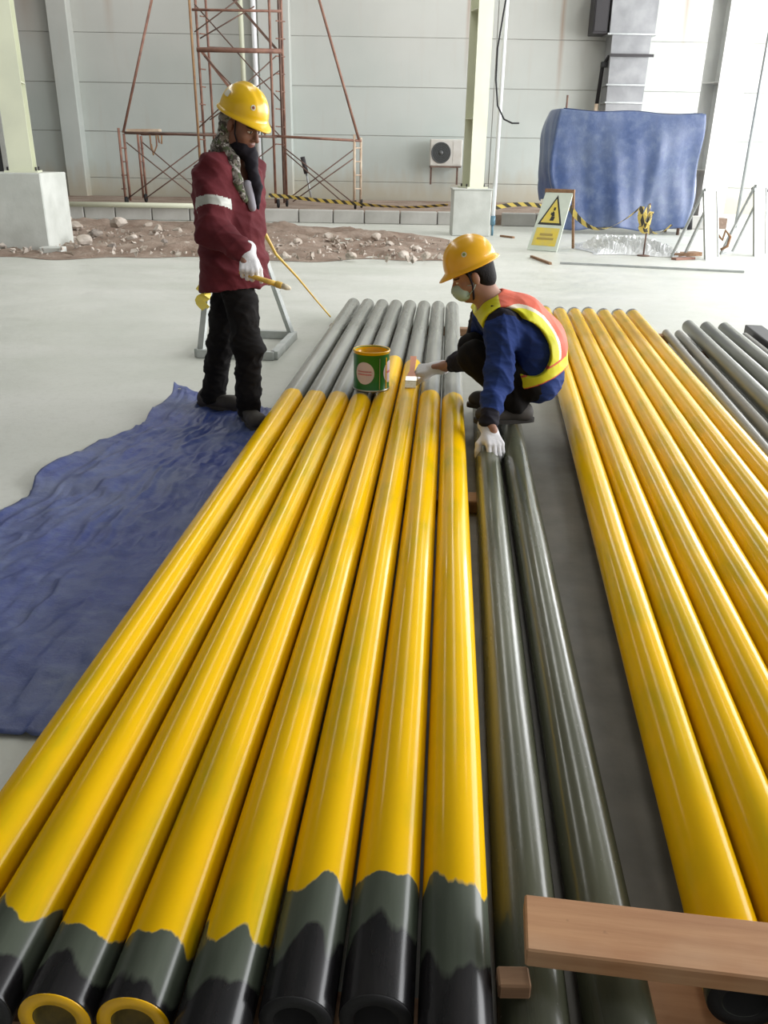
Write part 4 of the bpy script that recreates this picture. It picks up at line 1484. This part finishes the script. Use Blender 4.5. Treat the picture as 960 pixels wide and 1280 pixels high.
def helmet(h, shell_mat, parent, name='helmet', tilt=0.0, emblem=None, sticker=False):
    """hard hat: dome with crown ribs, rolled rim, front peak"""
    g = h
    nphi, ne = 64, 18
    base = .052

    def surf(phi, e, off=0.0):
        rx, ry, hh = .113 - off, .133 - off, .132 - off
        x, y = rx * math.sin(phi) * math.cos(e), ry * math.cos(phi) * math.cos(e) - .008
        z = base + .012 + hh * math.sin(e) ** .92
        rib = math.exp(-(x / .017) ** 2) * .007 + sum(math.exp(-((abs(x) - .045) / .010) ** 2) for _ in (0,)) * .003
        z += rib * min(1, max(0, math.sin(e) - .25) * 3)
        return g(x, y, z)

    def rim(phi, out, z):
        pk = max(0, math.cos(phi)) ** 3
        bk = max(0, -math.cos(phi)) ** 4
        rx, ry = .113 + .011 * out, .133 + .011 * out
        s_ = 1 + out * (.22 * pk + .03 * bk)
        return g(rx * math.sin(phi), ry * math.cos(phi) * s_ - .008, base + z - out * (.014 * pk) - .004 * out)
    rings = []
    ph = [2 * math.pi * k / nphi for k in range(nphi)]
    rings.append([rim(p, .25, .002) for p in ph])
    rings.append([rim(p, .9, -.005) for p in ph])
    rings.append([rim(p, 1.0, -.002) for p in ph])
    rings.append([rim(p, .9, .002) for p in ph])
    rings.append([rim(p, .2, .009) for p in ph])
    for i in range(ne):
        e = (math.pi / 2) * i / (ne - 1) * .985
        rings.append([surf(p, e) for p in ph])
    vs = [p for r in rings for p in r]
    fs = []
    for i in range(len(rings) - 1):
        for k in range(nphi):
            k2 = (k + 1) % nphi
            fs.append((i * nphi + k, i * nphi + k2, (i + 1) * nphi + k2, (i + 1) * nphi + k))
    fs.append(tuple((len(rings) - 1) * nphi + k for k in range(nphi)))
    # inner shell
    b0 = len(vs)
    for i in range(ne):
        e = (math.pi / 2) * i / (ne - 1) * .985
        vs += [surf(p, e, .006) for p in ph]
    for i in range(ne - 1):
        for k in range(nphi):
            k2 = (k + 1) % nphi
            fs.append((b0 + i * nphi + k2, b0 + i * nphi + k, b0 + (i + 1) * nphi + k, b0 + (i + 1) * nphi + k2))
    for k in range(nphi):
        k2 = (k + 1) % nphi
        fs.append((k2, k, b0 + k, b0 + k2))
    o = MB().add(vs, fs, True).build(name, shell_mat)
    fix_normals(o)
    put(o, parent)

    def decal(nm, phi0, e0, wphi, we, m, shape='disc', off=-.0018):
        n = 18
        pts = []
        for k in range(n):
            t = 2 * math.pi * k / n
            c_, s_ = math.cos(t), math.sin(t)
            if shape == 'rect':
                q = max(abs(c_), abs(s_)); c_, s_ = c_ / q, s_ / q
            pts.append(surf(phi0 + c_ * wphi, e0 + s_ * we, off))
        d = MB().add([surf(phi0, e0, off - .0006)] + pts, [(0, 1 + k, 1 + (k + 1) % n) for k in range(n)], True).build(nm, M[m])
        put(d, o)
    if emblem:
        for (phi0, e0, m1, m2) in emblem:
            decal('emblem', phi0, e0, .11, .10, m1)
            decal('emblem_mark', phi0, e0, .06, .055, m2, off=-.0030)
    if sticker:
        decal('sticker', sticker[0], sticker[1], .20, .13, 'emblem_white', 'rect')
    return o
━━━
**TO DO:** Reproduce the whole listing exactly, but not the images in it.

**FULL RESPONSE:**
Write part 4 of the bpy script that recreates this picture. It picks up at line 1484. This part finishes the script. Use Blender 4.5. Treat the picture as 960 pixels wide and 1280 pixels high.
def helmet(h, shell_mat, parent, name='helmet', tilt=0.0, emblem=None, sticker=False):
    """hard hat: dome with crown ribs, rolled rim, front peak"""
    g = h
    nphi, ne = 64, 18
    base = .052

    def surf(phi, e, off=0.0):
        rx, ry, hh = .113 - off, .133 - off, .132 - off
        x, y = rx * math.sin(phi) * math.cos(e), ry * math.cos(phi) * math.cos(e) - .008
        z = base + .012 + hh * math.sin(e) ** .92
        rib = math.exp(-(x / .017) ** 2) * .007 + sum(math.exp(-((abs(x) - .045) / .010) ** 2) for _ in (0,)) * .003
        z += rib * min(1, max(0, math.sin(e) - .25) * 3)
        return g(x, y, z)

    def rim(phi, out, z):
        pk = max(0, math.cos(phi)) ** 3
        bk = max(0, -math.cos(phi)) ** 4
        rx, ry = .113 + .011 * out, .133 + .011 * out
        s_ = 1 + out * (.22 * pk + .03 * bk)
        return g(rx * math.sin(phi), ry * math.cos(phi) * s_ - .008, base + z - out * (.014 * pk) - .004 * out)
    rings = []
    ph = [2 * math.pi * k / nphi for k in range(nphi)]
    rings.append([rim(p, .25, .002) for p in ph])
    rings.append([rim(p, .9, -.005) for p in ph])
    rings.append([rim(p, 1.0, -.002) for p in ph])
    rings.append([rim(p, .9, .002) for p in ph])
    rings.append([rim(p, .2, .009) for p in ph])
    for i in range(ne):
        e = (math.pi / 2) * i / (ne - 1) * .985
        rings.append([surf(p, e) for p in ph])
    vs = [p for r in rings for p in r]
    fs = []
    for i in range(len(rings) - 1):
        for k in range(nphi):
            k2 = (k + 1) % nphi
            fs.append((i * nphi + k, i * nphi + k2, (i + 1) * nphi + k2, (i + 1) * nphi + k))
    fs.append(tuple((len(rings) - 1) * nphi + k for k in range(nphi)))
    # inner shell
    b0 = len(vs)
    for i in range(ne):
        e = (math.pi / 2) * i / (ne - 1) * .985
        vs += [surf(p, e, .006) for p in ph]
    for i in range(ne - 1):
        for k in range(nphi):
            k2 = (k + 1) % nphi
            fs.append((b0 + i * nphi + k2, b0 + i * nphi + k, b0 + (i + 1) * nphi + k, b0 + (i + 1) * nphi + k2))
    for k in range(nphi):
        k2 = (k + 1) % nphi
        fs.append((k2, k, b0 + k, b0 + k2))
    o = MB().add(vs, fs, True).build(name, shell_mat)
    fix_normals(o)
    put(o, parent)

    def decal(nm, phi0, e0, wphi, we, m, shape='disc', off=-.0018):
        n = 18
        pts = []
        for k in range(n):
            t = 2 * math.pi * k / n
            c_, s_ = math.cos(t), math.sin(t)
            if shape == 'rect':
                q = max(abs(c_), abs(s_)); c_, s_ = c_ / q, s_ / q
            pts.append(surf(phi0 + c_ * wphi, e0 + s_ * we, off))
        d = MB().add([surf(phi0, e0, off - .0006)] + pts, [(0, 1 + k, 1 + (k + 1) % n) for k in range(n)], True).build(nm, M[m])
        put(d, o)
    if emblem:
        for (phi0, e0, m1, m2) in emblem:
            decal('emblem', phi0, e0, .11, .10, m1)
            decal('emblem_mark', phi0, e0, .06, .055, m2, off=-.0030)
    if sticker:
        decal('sticker', sticker[0], sticker[1], .20, .13, 'emblem_white', 'rect')
    return o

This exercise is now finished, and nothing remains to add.